Educational material on going concern and disclosures
Keywords: Mazars, Thailand, IFRS, IAS 1, IAS 10
26 March 2021
In the current environment of crisis, many entities have seen a downturn in their revenue, profitability and hence liquidity which may raise questions to a greater or lesser extent about their ability to continue as a going concern. Deciding whether financial statements should be prepared on a going concern basis may therefore involve a greater degree of judgement than usual.
The IFRS Foundation has therefore set out the disclosures required, highlighting the interactions between the general requirements of IAS 1 to disclose the basis of preparation of the financial statements, and the specific requirements for reporting on a going concern basis.
Three scenarios are presented when an entity ultimately concludes that it should prepare its financial statements on a going concern basis:
Scenario 1: no significant doubts
Where an entity decides that there are no significant doubts as to its capacity to continue as a going concern, no specific disclosures are necessary other than the fact that the entity has prepared its financial statements on a going concern basis. In this scenario, it is unlikely that the entity has made significant judgments in order to reach a decision, and therefore also unlikely that it needs to disclose the judgments underlying its analysis.

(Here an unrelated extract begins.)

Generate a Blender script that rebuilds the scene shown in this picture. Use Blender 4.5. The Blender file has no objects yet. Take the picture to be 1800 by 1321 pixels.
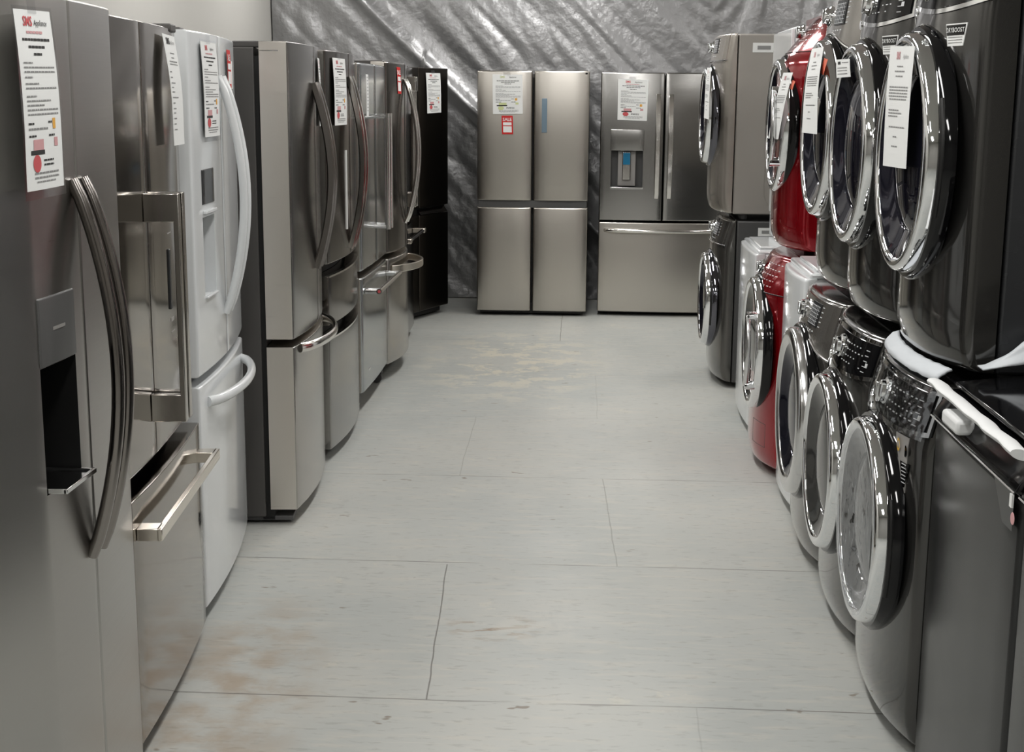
import bpy, math, random
from math import sin, cos, pi, sqrt, radians
from mathutils import Vector, Matrix, noise
random.seed(7)
SC = bpy.context.scene
COL = SC.collection

# ------------------------------------------------------------------ materials
def nmat(name):
    m = bpy.data.materials.new(name); m.use_nodes = True
    nt = m.node_tree
    return m, nt, nt.nodes['Principled BSDF']
def setp(b, **k):
    al = dict(color='Base Color', rough='Roughness', metal='Metallic', coat='Coat Weight', coatr='Coat Roughness',
              spec='Specular IOR Level', trans='Transmission Weight', emis='Emission Color', emistr='Emission Strength', alpha='Alpha', ior='IOR')
    for a, v in k.items():
        if a in ('color', 'emis') and len(v) == 3: v = (*v, 1)
        b.inputs[al[a]].default_value = v
def plain(name, color, rough=.5, metal=0, **k):
    m, nt, b = nmat(name); setp(b, color=color, rough=rough, metal=metal, **k)
    # a trace of procedural unevenness so nothing is perfectly uniform
    tc = nt.nodes.new('ShaderNodeTexCoord'); n = nt.nodes.new('ShaderNodeTexNoise'); n.inputs['Scale'].default_value = 9
    nt.links.new(tc.outputs['Object'], n.inputs['Vector'])
    mr = nt.nodes.new('ShaderNodeMapRange'); mr.inputs['To Min'].default_value = max(0, rough*.85); mr.inputs['To Max'].default_value = min(1, rough*1.15)
    nt.links.new(n.outputs['Fac'], mr.inputs['Value']); nt.links.new(mr.outputs['Result'], b.inputs['Roughness'])
    return m
def brushed(name, color, rough=.3, grain=(2, 2, 260), bump=.02, wave=.0):
    m, nt, b = nmat(name); setp(b, color=color, rough=rough, metal=1)
    tc = nt.nodes.new('ShaderNodeTexCoord'); mp = nt.nodes.new('ShaderNodeMapping'); mp.inputs['Scale'].default_value = grain
    n = nt.nodes.new('ShaderNodeTexNoise'); n.inputs['Scale'].default_value = 1.5; n.inputs['Detail'].default_value = 4
    nt.links.new(tc.outputs['Object'], mp.inputs['Vector']); nt.links.new(mp.outputs['Vector'], n.inputs['Vector'])
    mr = nt.nodes.new('ShaderNodeMapRange'); mr.inputs['To Min'].default_value = rough*.82; mr.inputs['To Max'].default_value = rough*1.2
    nt.links.new(n.outputs['Fac'], mr.inputs['Value']); nt.links.new(mr.outputs['Result'], b.inputs['Roughness'])
    n2 = nt.nodes.new('ShaderNodeTexNoise'); n2.inputs['Scale'].default_value = 1.6; n2.inputs['Detail'].default_value = 1
    nt.links.new(tc.outputs['Object'], n2.inputs['Vector'])
    bp = nt.nodes.new('ShaderNodeBump'); bp.inputs['Strength'].default_value = bump; bp.inputs['Distance'].default_value = .002
    nt.links.new(n.outputs['Fac'], bp.inputs['Height'])
    bp2 = nt.nodes.new('ShaderNodeBump'); bp2.inputs['Strength'].default_value = .25; bp2.inputs['Distance'].default_value = .004
    nt.links.new(n2.outputs['Fac'], bp2.inputs['Height']); nt.links.new(bp.outputs['Normal'], bp2.inputs['Normal'])
    nt.links.new(bp2.outputs['Normal'], b.inputs['Normal'])
    return m
M = {}
M['steel'] = brushed('brushed stainless', (.50, .485, .465), .2)
M['steel_warm'] = brushed('warm brushed stainless', (.58, .555, .515), .3)
M['steel_dim'] = brushed('dim brushed stainless', (.40, .395, .385), .2)
M['steel_cool'] = brushed('cool stainless', (.48, .50, .51), .16)
M['steel_mirror'] = brushed('polished stainless', (.38, .355, .33), .1, bump=.004)
M['steel_lit_edge'] = brushed('reflection-bright edge stainless', (.66, .63, .59), .3)  # lighter than the fronts: bright reflection on door edges put into the colour
M['steel_near'] = brushed('near brushed stainless', (.50, .49, .475), .3)
M['black_steel'] = brushed('black stainless', (.095, .085, .075), .3)
M['dark_steel'] = brushed('smoky stainless', (.24, .225, .21), .16, bump=.006)
M['handle'] = brushed('handle metal', (.55, .53, .5), .17, grain=(30, 30, 3), bump=.003)
M['handle_dark'] = brushed('dark handle metal', (.30, .28, .265), .2, grain=(30, 30, 3), bump=.003)
M['handle_bright'] = brushed('bright handle metal', (.78, .76, .73), .14, grain=(30, 30, 3), bump=.003)
M['handle_cream'] = brushed('satin bright bar', (.85, .80, .73), .25, bump=.003)
M['case'] = plain('dark case paint', (.11, .106, .102), .42)
M['case_mid'] = plain('grey case paint', (.17, .165, .16), .4)
M['case_black'] = plain('black case', (.015, .015, .015), .45)
M['gasket'] = plain('door gasket', (.02, .02, .02), .6)
M['white'] = plain('white enamel', (.74, .76, .77), .17, coat=.4, coatr=.08)
M['white_flat'] = plain('white plastic', (.70, .72, .73), .35)
M['black_gloss'] = plain('black gloss', (.008, .008, .009), .07)
M['black_plastic'] = plain('black plastic', (.02, .02, .02), .35)
M['grey_plastic'] = plain('grey plastic', (.12, .12, .12), .35)
M['grey_light'] = plain('light grey plastic', (.33, .32, .31), .3)
M['display'] = plain('dark display', (.05, .052, .055), .15)
M['blue_film'] = plain('blue film', (.02, .19, .34), .3)
M['blue_pale'] = plain('pale blue film', (.20, .27, .33), .12)
M['chrome'] = plain('chrome', (.86, .87, .88), .045, 1)
M['chrome_soft'] = plain('soft chrome', (.7, .7, .7), .16, 1)
M['chrome_dark'] = plain('smoked chrome', (.17, .17, .19), .05, 1)
M['graphite'] = plain('graphite enamel', (.072, .071, .068), .11, .6, coat=.8, coatr=.06)
M['graphite_side'] = plain('graphite side enamel', (.060, .062, .066), .27, .25)
M['graphite_console'] = plain('warm grey console', (.34, .325, .305), .2, .75, coat=.5, coatr=.05)
M['graphite_front'] = plain('slate front enamel', (.05, .051, .051), .25, .3)
M['titanium'] = plain('titanium enamel', (.40, .375, .34), .24, .6, coat=.4, coatr=.1)
M['titanium_side'] = plain('titanium side enamel', (.36, .34, .315), .42, .15)
M['pewter'] = plain('pewter enamel', (.13, .126, .118), .14, .6, coat=.6, coatr=.06)
M['pewter_side'] = plain('pewter side enamel', (.105, .105, .105), .4, .15)
M['red'] = plain('candy red enamel', (.30, .004, .012), .14, .45, coat=1., coatr=.04)
M['red_side'] = plain('red side enamel', (.36, .004, .014), .25, .2, coat=.4, coatr=.1)
M['glass'] = plain('dark door glass', (.012, .012, .02), .03, 0, ior=1.55)
M['glass_grey'] = plain('grey door glass', (.06, .06, .058), .035, 0, ior=1.6)
M['inner_dark'] = plain('smoked inner ring', (.03, .03, .045), .05, .5)
M['tub'] = plain('drum grey', (.18, .18, .175), .25, .6)
M['paper'] = plain('paper', (.80, .81, .80), .75)
M['ink'] = plain('dark ink', (.05, .05, .05), .8)
M['ink_grey'] = plain('grey ink', (.30, .30, .30), .8)
M['ink_red'] = plain('red ink', (.58, .12, .13), .7)
M['ink_pink'] = plain('pink ink', (.62, .36, .37), .7)
M['ink_green'] = plain('green yellow ink', (.60, .64, .36), .7)
M['ink_orange'] = plain('orange ink', (.75, .42, .10), .7)
M['red_card'] = plain('red card', (.58, .03, .03), .5)
M['orange_tag'] = plain('coral sticker', (.80, .22, .14), .5)
M['mark'] = plain('white marking', (.62, .63, .64), .5)
M['foam'] = plain('foam sheet', (.62, .65, .68), .65)
M['foam_white'] = plain('white foam', (.74, .75, .75), .6)
M['amber'] = plain('amber ring', (.75, .48, .08), .4)
M['rubber'] = plain('rubber foot', (.10, .10, .10), .6)
def film_mat(name, amt, tint=(.9, .92, .95)):
    m = bpy.data.materials.new(name); m.use_nodes = True; nt = m.node_tree; nt.nodes.clear()
    o = nt.nodes.new('ShaderNodeOutputMaterial'); mx = nt.nodes.new('ShaderNodeMixShader'); t = nt.nodes.new('ShaderNodeBsdfTransparent'); g = nt.nodes.new('ShaderNodeBsdfGlossy')
    g.inputs['Roughness'].default_value = .12; g.inputs['Color'].default_value = (*tint, 1); mx.inputs[0].default_value = amt
    nt.links.new(t.outputs[0], mx.inputs[1]); nt.links.new(g.outputs[0], mx.inputs[2]); nt.links.new(mx.outputs[0], o.inputs[0])
    return m
M['film'] = film_mat('clear protective film', .3)
M['tape'] = film_mat('clear tape', .22)

# ------------------------------------------------------------------ mesh builder
class MB:
    def __init__(s): s.v = []; s.f = []; s.m = []
    def add(s, vs, fs, mi=0):
        o = len(s.v); s.v += [tuple(v) for v in vs]
        for f in fs: s.f.append(tuple(i+o for i in f)); s.m.append(mi)
        return s
    def box(s, x0, x1, y0, y1, z0, z1, mi=0):
        v = [(x0,y0,z0),(x1,y0,z0),(x1,y1,z0),(x0,y1,z0),(x0,y0,z1),(x1,y0,z1),(x1,y1,z1),(x0,y1,z1)]
        return s.add(v, [(0,3,2,1),(4,5,6,7),(0,1,5,4),(1,2,6,5),(2,3,7,6),(3,0,4,7)], mi)
    def lathe(s, prof, org=(0,0,0), axis=(0,-1,0), n=48, mi=0, closed=False):
        """prof: (radius, height along axis)"""
        a = Vector(axis).normalized(); u = a.orthogonal().normalized(); w = a.cross(u); o = Vector(org)
        vs = []; fs = []; k = len(prof)
        for i in range(n):
            t = 2*pi*i/n; d = u*cos(t)+w*sin(t)
            for r, h in prof: vs.append(o+d*r+a*h)
        for i in range(n):
            j = (i+1) % n
            for q in range(k-1 if not closed else k):
                q2 = (q+1) % k
                if prof[q][0] < 1e-6 and prof[q2][0] < 1e-6: continue
                fs.append((i*k+q, j*k+q, j*k+q2, i*k+q2))
        return s.add(vs, fs, mi)
    def sweep(s, pts, w, t, side=(1,0,0), rnd=True, n=12, mi=0, taper=None):
        pts = [Vector(p) for p in pts]; S = Vector(side).normalized(); vs = []; fs = []
        K = len(pts)
        if rnd: sec = [(cos(2*pi*i/n)*w/2, sin(2*pi*i/n)*t/2) for i in range(n)]
        else:
            c = min(w, t)*.18
            sec = [(w/2-c,-t/2),(w/2,-t/2+c),(w/2,t/2-c),(w/2-c,t/2),(-w/2+c,t/2),(-w/2,t/2-c),(-w/2,-t/2+c),(-w/2+c,-t/2)]; n = 8
        for i, p in enumerate(pts):
            T = (pts[min(i+1, K-1)]-pts[max(i-1, 0)]).normalized(); SS = (S-T*S.dot(T)).normalized(); N = T.cross(SS)
            q = taper(i/(K-1)) if taper else 1
            for a, b in sec: vs.append(p+SS*a*q+N*b*q)
        for i in range(K-1):
            for j in range(n):
                j2 = (j+1) % n; fs.append((i*n+j, i*n+j2, (i+1)*n+j2, (i+1)*n+j))
        fs.append(tuple(range(n))[::-1]); fs.append(tuple((K-1)*n+j for j in range(n)))
        return s.add(vs, fs, mi)
    def prism(s, poly, y0, y1, mi=0):
        """poly in (x,z), extruded along y"""
        n = len(poly); v = [(a, y0, b) for a, b in poly]+[(a, y1, b) for a, b in poly]
        f = [tuple(range(n)), tuple(range(2*n-1, n-1, -1))]+[(i, i+n, (i+1) % n+n, (i+1) % n) for i in range(n)]
        return s.add(v, f, mi)
    def build(s, name, mats, parent=None, bevel=0, ang=40, loc=None, seg=2, fix=True):
        me = bpy.data.meshes.new(name); me.from_pydata(s.v, [], s.f)
        if not isinstance(mats, (list, tuple)): mats = [mats]
        for m in mats: me.materials.append(M[m] if isinstance(m, str) else m)
        me.polygons.foreach_set('material_index', s.m)
        if fix:
            import bmesh
            bm = bmesh.new(); bm.from_mesh(me); bmesh.ops.remove_doubles(bm, verts=bm.verts, dist=1e-6)
            bmesh.ops.recalc_face_normals(bm, faces=bm.faces); bm.to_mesh(me); bm.free()
        me.polygons.foreach_set('use_smooth', [True]*len(me.polygons))
        me.set_sharp_from_angle(angle=radians(ang)); me.update()
        o = bpy.data.objects.new(name, me); COL.objects.link(o)
        if parent: o.parent = parent
        if loc: o.location = loc
        if bevel:
            b = o.modifiers.new('bevel', 'BEVEL'); b.width = bevel; b.segments = seg; b.limit_method = 'ANGLE'; b.angle_limit = radians(50)
            b.harden_normals = False
        return o
def tag(o, label=None, cat=None, group=None, kind=None):
    if label: o['label'] = label
    if cat: o['category'] = cat
    if group: o['group'] = group
    if kind: o['kind'] = kind
    return o
def thing(name, loc, rz, label, cat, group=None):
    o = bpy.data.objects.new(name, None); COL.objects.link(o); o.location = loc; o.rotation_euler = (0, 0, radians(rz)); o.empty_display_size = .1
    return tag(o, label, cat, group)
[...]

Scenario 2: significant doubts about going concern, but no material uncertainties remaining after analysis of mitigating actions
Such a case was the subject of an IFRS IC Agenda Decision in 2014 (available here). The Interpretations Committee decided that significant judgment was required in order to conclude, after an analysis of measures in mitigation, that there was no material uncertainty as to the entity’s ability to continue as a going concern, and that these judgments were therefore subject to the disclosure requirements of IAS 1.122.
Scenario 3: significant doubts about going concern, with material uncertainties remaining after analysis of mitigating actions
In this scenario, an entity is very close to being no longer able to prepare its financial statements on a going concern basis. Therefore, in application of IAS 1.25, the entity must provide disclosures about the events and conditions causing material uncertainties as to its ability to continue as a going concern.
Furthermore, the conclusion to prepare the financial statements on a going concern basis is likely to have involved significant judgement. If this is the case, the entity is also required to apply the disclosure requirements in IAS 1.122. The educational material clarifies that in practice, an entity must provide information on its significant judgments about (a) the events or conditions that cast significant doubt upon the entity’s ability to continue as a going concern and (b) the feasibility and effectiveness of management’s actions or plans in response to those events or conditions.
Finally, the Foundation’s paper observes that under scenario 3 the disclosure requirements relating to sources of estimation uncertainty in IAS 1 paragraphs 125–133 (in particular the assumptions an entity makes about the future) could also be relevant.
In conclusion, the Foundation stresses that going concern is a topical matter that has been recently discussed by accounting standard-setters. The increased salience of this issue means that it may also feature in the list of the topics likely to be included in the IASB’s next work plan (see the consultation expected in March).